Robert Maier worked with filmmaker John Waters for fifteen years as a writer/producer/production manager on Waters' films Polyester, Hairspray, Desperate Living, Female Trouble, and Cry-Baby, and with a dozen other low-budget movie-makers in Baltimore and New York City. Maier created the 30-minute underground film Love Letter to Edie, a documentary on the life and career of actress Edith Massey, and wrote the book Low Budget Hell: Making Underground Movies with John Waters about the making of the movies of John Waters.

Maier was born on December 26, 1950 in Salisbury, Maryland. He moved to the Baltimore suburb of Towson, Maryland in 1954. In 1973, he moved to Baltimore's Fells Point neighborhood, where he first connected with John Waters' Dreamland studios group. He lived for seven years in the 1970s and '80s in the New York City area, then returned to Baltimore for several years. In 1989, he moved to Davidson, North Carolina where he worked in Charlotte as a public TV production executive and independent producer. During that time, he traveled extensively throughout the U.S., Europe, and the Middle East, including a stint in Afghanistan helping to launch an educational TV network in Kabul.

Maier has numerous feature film credits. For New Line Cinema in New York, he was line producer of the award-winning Alone in the Dark, and the original Hairspray.

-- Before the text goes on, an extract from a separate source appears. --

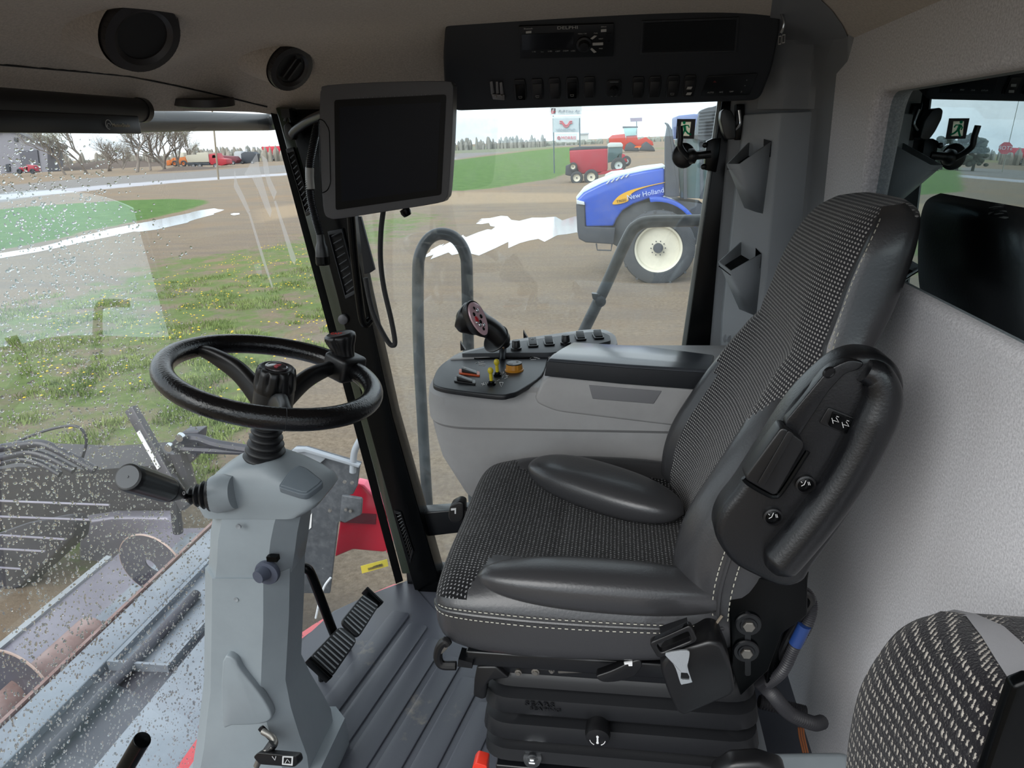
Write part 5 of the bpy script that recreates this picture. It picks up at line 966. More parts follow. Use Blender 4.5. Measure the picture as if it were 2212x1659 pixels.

Other New York independent feature credits include The House on Sorority Row, Fastlane, The Fox Affair, and Downtown 81. He was also line producer of four feature-length world music documentaries for BMG Films by documentarian Robert Mugge.

Maier's first film was Love Letter to Edie (1975), the short biography of Edith Massey. It has played around the world for thirty years, been excerpted for programs on Channel 4, the Discovery Channel, The Criterion Collection, and New Line Cinema's John Waters boxed set. A remastered DVD version includes his "expanded director's cut".